Abstract

The impacts on bird assemblages of silvicultural alternatives to clearfelling in lowland wet eucalypt forest were studied over a decade at Warra, Tasmania. Using a multiple-visit point-count procedure and a before-after-control-impact design, indices of relative incidence were derived for the 44 bird species recorded at 177 survey-points, and used in both univariate and multivariate analyses. The majority of species had strong associations with either mature forest or young regeneration post-harvest, with very few more generalist species present. Bird assemblages in the unharvested mature forest were not static over this period, but this could not readily be explained by the expansion of forest harvesting in the surrounding landscape.
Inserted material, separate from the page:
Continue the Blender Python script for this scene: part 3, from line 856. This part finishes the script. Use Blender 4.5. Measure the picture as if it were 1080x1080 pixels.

However, the shift was subtle compared to the responses to harvesting, which induced a fundamental change in assemblage composition irrespective of the silvicultural system applied. The ability of the different systems to retain elements of the original mature forest avifauna varied markedly. Dispersed retention silviculture was no better than clearfelling, with or without unharvested understorey islands in the latter system. By contrast, both the unharvested parts of coupes subjected to stripfelling, and the retained aggregates in coupes subjected to aggregated retention silviculture, maintained mature forest bird assemblages. The long-term value of stripfelling for mature forest avifauna is compromised because the unharvested strips will be harvested mid-rotation. Aggregated retention silviculture, however, is designed for long-term retention of mature forest in aggregates, and our results suggest that this system may offer a means of sustaining mature forest bird assemblages at the coupe-level. However, individual mature forest species varied in their degree of tolerance, and we suggest that no system is completely resilient to harvesting effects.